§ TASK DETAILS: Write out each line of the listing as it stands, without the images.

§ INFORMATION PROVIDED:

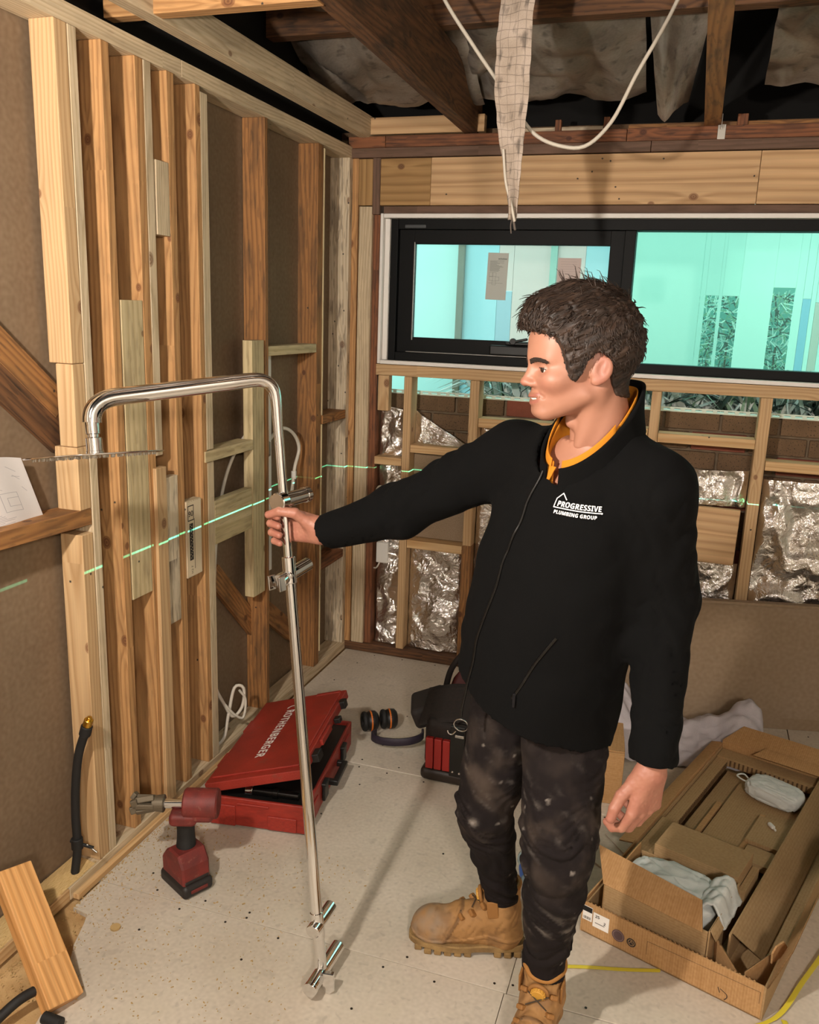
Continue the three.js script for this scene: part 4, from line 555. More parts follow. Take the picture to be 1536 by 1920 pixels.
  const bag = (name, label, cx, cy, cz, lx, ly, lz, seed, ry) => { const s = thing(name, label, 'cloth bag', [o[0] + Math.cos(th) * cx + Math.sin(th) * cz, cy, o[2] - Math.sin(th) * cx + Math.cos(th) * cz], th + ry); const g = new THREE.SphereGeometry(1, 56, 40); const p = g.attributes.position; for (let i = 0; i < p.count; i++) { const v = V(p.getX(i), p.getY(i), p.getZ(i)); const e = (x) => Math.sign(x) * Math.pow(Math.abs(x), 0.6); const n = 0.12 * (1 - Math.abs(noise3(v.x * 2.2 + seed, v.y * 2, v.z * 5)) * 2) + 0.05 * noise3(v.x * 9, v.y * 9, v.z * 9 + seed); p.setXYZ(i, e(v.x) * lx * (1 + n * 0.3), e(v.y) * ly * (1 + n) , e(v.z) * lz * (1 + n * 0.6)); } g.computeVertexNormals(); part('cloth', g, clothMat, s); return s; };
  const b1 = bag('cloth_bag', 'white drawstring cloth bag packed in the small carton near the worker', 0.185, 0.1, -0.172, 0.132, 0.062, 0.1, 3, 0.0);
  part('folded_end', sheetGeo((u, v) => V(0.09 + 0.075 * u, 0.056 + 0.022 * Math.sin(u * 2.6) - 0.06 * smooth(0.55, 1, u) + 0.012 * noise3(u * 4, v * 5, 2), 0.075 - 0.15 * v - 0.03 * u), 20, 20, 0.006), clothMat, b1);
  const b2 = bag('cloth_bag', 'white drawstring cloth bag lying at the far end of the long carton', 0.255, 0.083, -0.985, 0.095, 0.03, 0.06, 8, -0.15);
  part('drawstring', tube([V(-0.09, 0.005, 0.0), V(-0.12, 0.015, -0.01), V(-0.135, 0.012, 0.01), V(-0.11, 0.01, 0.022), V(-0.088, 0.005, 0.012)], 0.003, 30, 6), clothMat, b2);
  const cl = thing('plastic_clip', 'tiny white plastic clip lying on the carton insert', 'clip', [o[0] + Math.cos(th) * 0.3 + Math.sin(th) * -0.78, 0.067, o[2] - Math.sin(th) * 0.3 + Math.cos(th) * -0.78], 0.5); part('body', place(rbox(0.014, 0.012, 0.03, 0.005), 0, 0.006, 0), M.whitePlastic, cl); part('tip', place(rbox(0.006, 0.008, 0.012, 0.003), 0, 0.004, 0.02), M.whitePlastic, cl);
  // white sheet heaped behind
  const sh = thing('white_sheet', 'crumpled white plastic sheet heaped behind the long carton', 'sheet', [1.42, 0, 0.5]);
  part('sheet', sheetGeo((u, v) => { const x = -0.06 + 0.62 * u, z = -0.2 + 0.36 * v - 0.12 * u; const h = 0.1 + 0.07 * fbm(u * 3.5, v * 3, 6, 3) + 0.16 * Math.exp(-Math.pow((u - 0.05) / 0.16, 2)) + 0.09 * Math.exp(-Math.pow((u - 0.86) / 0.14, 2)); return V(x, Math.max(0.004, h * Math.sin(Math.PI * clamp(v * 0.9 + 0.08)) * smooth(0, 0.05, Math.min(u, 1 - u) + 0.02) + 0.012 * noise3(u * 16, v * 14, 2)), z); }, 60, 40, 0.002), mottled(55, 0xbfb9bd, 0xa8a2a6, 0.3, 8, null, 0.8, 0.001, 128), sh);
  const bc = thing('brown_carton', 'plain brown carton standing on the floor behind the worker', 'carton', [1.37, 0, 0.97], 0.1); part('body', plankGeo(0.2, 0.2, 0.25, 0.003), M.cardboard, bc).position.set(0, 0.1, -0.125); part('flap', plankGeo(0.2, 0.004, 0.12, 0.001), M.cardboard, bc).position.set(0, 0.203, -0.07);
  // yellow strapping and bits
  const ys = solid(0xd6c53a, 0.5);
  const s1 = thing('yellow_strap', 'yellow packing strap running under the long carton to the boot', 'strap', [0, 0, 0]); part('band', sheetGeo((u, v) => { const p = new THREE.CatmullRomCurve3([V(1.35, 0.003, 1.83), V(1.43, 0.003, 1.80), V(1.55, 0.002, 1.765), V(1.64, 0.002, 1.735)]).getPointAt(u); return p.add(V(0.0, 0, (v - 0.5) * 0.012)); }, 30, 1, 0.001), ys, s1);
  const s2 = thing('yellow_strap', 'yellow packing strap along the right side of the long carton', 'strap', [0, 0, 0]); part('band', sheetGeo((u, v) => { const p = new THREE.CatmullRomCurve3([V(1.84, 0.003, 1.865), V(1.92, 0.004, 1.80), V(2.0, 0.012, 1.65), V(2.09, 0.02, 1.47), V(2.2, 0.02, 1.2)]).getPointAt(u); return p.add(V((v - 0.5) * 0.014, 0, 0)); }, 40, 1, 0.001), ys, s2);
  const s3 = thing('yellow_strap', 'short yellow packing strap crossing the floor at the lower right corner', 'strap', [0, 0, 0]); part('band', sheetGeo((u, v) => { const p = new THREE.CatmullRomCurve3([V(1.94, 0.004, 1.80), V(1.96, 0.006, 1.87), V(2.0, 0.002, 1.96)]).getPointAt(u); return p.add(V((v - 0.5) * 0.014, 0, 0)); }, 20, 1, 0.001), ys, s3);
  const bo = thing('water_bottle', 'crushed clear plastic bottle with a blue label behind the right boot', 'bottle', [1.24, 0.03, 1.5], 0.5);
  part('body', place(lathe([[0, -0.09], [0.026, -0.088], [0.03, -0.07], [0.024, -0.03], [0.03, 0.01], [0.026, 0.05], [0.012, 0.085], [0.012, 0.1], [0, 0.1]], 24), 0, 0, 0, Math.PI / 2, 0, 0.2), new THREE.MeshPhysicalMaterial({ color: 0xcfe6ee, transmission: 0.7, roughness: 0.2, thickness: 0 }), bo); part('label', place(lathe([[0.0295, -0.03], [0.0305, 0.01], [0.0305, 0.03]], 24), 0, 0, 0, Math.PI / 2, 0, 0.2), new THREE.MeshStandardMaterial({ color: 0x2757a8, roughness: 0.4, side: THREE.DoubleSide }), bo); part('cap', place(cyl(0.014, 0.014, 0.014), 0, 0, 0.106, Math.PI / 2, 0, 0), M.whitePlastic, bo);
  for (const [i, x, z, a, label] of [[0, 1.49, 1.22, 0.9, 'thin grey offcut lying on the floor left of the long carton'], [1, 1.43, 1.33, 0.7, 'thinner of the two grey offcuts, nearer the worker\'s knee']]) { const s = thing('sheet_offcut', label, 'offcut', [x, 0, z], -a); part('strip', place(rbox(0.16 - i * 0.04, 0.004, 0.008, 0.001, 1), 0, 0.003, 0), M.cement, s); }
}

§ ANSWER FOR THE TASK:
Continue the three.js script for this scene: part 4, from line 555. More parts follow. Take the picture to be 1536 by 1920 pixels.
  const bag = (name, label, cx, cy, cz, lx, ly, lz, seed, ry) => { const s = thing(name, label, 'cloth bag', [o[0] + Math.cos(th) * cx + Math.sin(th) * cz, cy, o[2] - Math.sin(th) * cx + Math.cos(th) * cz], th + ry); const g = new THREE.SphereGeometry(1, 56, 40); const p = g.attributes.position; for (let i = 0; i < p.count; i++) { const v = V(p.getX(i), p.getY(i), p.getZ(i)); const e = (x) => Math.sign(x) * Math.pow(Math.abs(x), 0.6); const n = 0.12 * (1 - Math.abs(noise3(v.x * 2.2 + seed, v.y * 2, v.z * 5)) * 2) + 0.05 * noise3(v.x * 9, v.y * 9, v.z * 9 + seed); p.setXYZ(i, e(v.x) * lx * (1 + n * 0.3), e(v.y) * ly * (1 + n) , e(v.z) * lz * (1 + n * 0.6)); } g.computeVertexNormals(); part('cloth', g, clothMat, s); return s; };
  const b1 = bag('cloth_bag', 'white drawstring cloth bag packed in the small carton near the worker', 0.185, 0.1, -0.172, 0.132, 0.062, 0.1, 3, 0.0);
  part('folded_end', sheetGeo((u, v) => V(0.09 + 0.075 * u, 0.056 + 0.022 * Math.sin(u * 2.6) - 0.06 * smooth(0.55, 1, u) + 0.012 * noise3(u * 4, v * 5, 2), 0.075 - 0.15 * v - 0.03 * u), 20, 20, 0.006), clothMat, b1);
  const b2 = bag('cloth_bag', 'white drawstring cloth bag lying at the far end of the long carton', 0.255, 0.083, -0.985, 0.095, 0.03, 0.06, 8, -0.15);
  part('drawstring', tube([V(-0.09, 0.005, 0.0), V(-0.12, 0.015, -0.01), V(-0.135, 0.012, 0.01), V(-0.11, 0.01, 0.022), V(-0.088, 0.005, 0.012)], 0.003, 30, 6), clothMat, b2);
  const cl = thing('plastic_clip', 'tiny white plastic clip lying on the carton insert', 'clip', [o[0] + Math.cos(th) * 0.3 + Math.sin(th) * -0.78, 0.067, o[2] - Math.sin(th) * 0.3 + Math.cos(th) * -0.78], 0.5); part('body', place(rbox(0.014, 0.012, 0.03, 0.005), 0, 0.006, 0), M.whitePlastic, cl); part('tip', place(rbox(0.006, 0.008, 0.012, 0.003), 0, 0.004, 0.02), M.whitePlastic, cl);
  // white sheet heaped behind
  const sh = thing('white_sheet', 'crumpled white plastic sheet heaped behind the long carton', 'sheet', [1.42, 0, 0.5]);
  part('sheet', sheetGeo((u, v) => { const x = -0.06 + 0.62 * u, z = -0.2 + 0.36 * v - 0.12 * u; const h = 0.1 + 0.07 * fbm(u * 3.5, v * 3, 6, 3) + 0.16 * Math.exp(-Math.pow((u - 0.05) / 0.16, 2)) + 0.09 * Math.exp(-Math.pow((u - 0.86) / 0.14, 2)); return V(x, Math.max(0.004, h * Math.sin(Math.PI * clamp(v * 0.9 + 0.08)) * smooth(0, 0.05, Math.min(u, 1 - u) + 0.02) + 0.012 * noise3(u * 16, v * 14, 2)), z); }, 60, 40, 0.002), mottled(55, 0xbfb9bd, 0xa8a2a6, 0.3, 8, null, 0.8, 0.001, 128), sh);
  const bc = thing('brown_carton', 'plain brown carton standing on the floor behind the worker', 'carton', [1.37, 0, 0.97], 0.1); part('body', plankGeo(0.2, 0.2, 0.25, 0.003), M.cardboard, bc).position.set(0, 0.1, -0.125); part('flap', plankGeo(0.2, 0.004, 0.12, 0.001), M.cardboard, bc).position.set(0, 0.203, -0.07);
  // yellow strapping and bits
  const ys = solid(0xd6c53a, 0.5);
  const s1 = thing('yellow_strap', 'yellow packing strap running under the long carton to the boot', 'strap', [0, 0, 0]); part('band', sheetGeo((u, v) => { const p = new THREE.CatmullRomCurve3([V(1.35, 0.003, 1.83), V(1.43, 0.003, 1.80), V(1.55, 0.002, 1.765), V(1.64, 0.002, 1.735)]).getPointAt(u); return p.add(V(0.0, 0, (v - 0.5) * 0.012)); }, 30, 1, 0.001), ys, s1);
  const s2 = thing('yellow_strap', 'yellow packing strap along the right side of the long carton', 'strap', [0, 0, 0]); part('band', sheetGeo((u, v) => { const p = new THREE.CatmullRomCurve3([V(1.84, 0.003, 1.865), V(1.92, 0.004, 1.80), V(2.0, 0.012, 1.65), V(2.09, 0.02, 1.47), V(2.2, 0.02, 1.2)]).getPointAt(u); return p.add(V((v - 0.5) * 0.014, 0, 0)); }, 40, 1, 0.001), ys, s2);
  const s3 = thing('yellow_strap', 'short yellow packing strap crossing the floor at the lower right corner', 'strap', [0, 0, 0]); part('band', sheetGeo((u, v) => { const p = new THREE.CatmullRomCurve3([V(1.94, 0.004, 1.80), V(1.96, 0.006, 1.87), V(2.0, 0.002, 1.96)]).getPointAt(u); return p.add(V((v - 0.5) * 0.014, 0, 0)); }, 20, 1, 0.001), ys, s3);
  const bo = thing('water_bottle', 'crushed clear plastic bottle with a blue label behind the right boot', 'bottle', [1.24, 0.03, 1.5], 0.5);
  part('body', place(lathe([[0, -0.09], [0.026, -0.088], [0.03, -0.07], [0.024, -0.03], [0.03, 0.01], [0.026, 0.05], [0.012, 0.085], [0.012, 0.1], [0, 0.1]], 24), 0, 0, 0, Math.PI / 2, 0, 0.2), new THREE.MeshPhysicalMaterial({ color: 0xcfe6ee, transmission: 0.7, roughness: 0.2, thickness: 0 }), bo); part('label', place(lathe([[0.0295, -0.03], [0.0305, 0.01], [0.0305, 0.03]], 24), 0, 0, 0, Math.PI / 2, 0, 0.2), new THREE.MeshStandardMaterial({ color: 0x2757a8, roughness: 0.4, side: THREE.DoubleSide }), bo); part('cap', place(cyl(0.014, 0.014, 0.014), 0, 0, 0.106, Math.PI / 2, 0, 0), M.whitePlastic, bo);
  for (const [i, x, z, a, label] of [[0, 1.49, 1.22, 0.9, 'thin grey offcut lying on the floor left of the long carton'], [1, 1.43, 1.33, 0.7, 'thinner of the two grey offcuts, nearer the worker\'s knee']]) { const s = thing('sheet_offcut', label, 'offcut', [x, 0, z], -a); part('strip', place(rbox(0.16 - i * 0.04, 0.004, 0.008, 0.001, 1), 0, 0.003, 0), M.cement, s); }
}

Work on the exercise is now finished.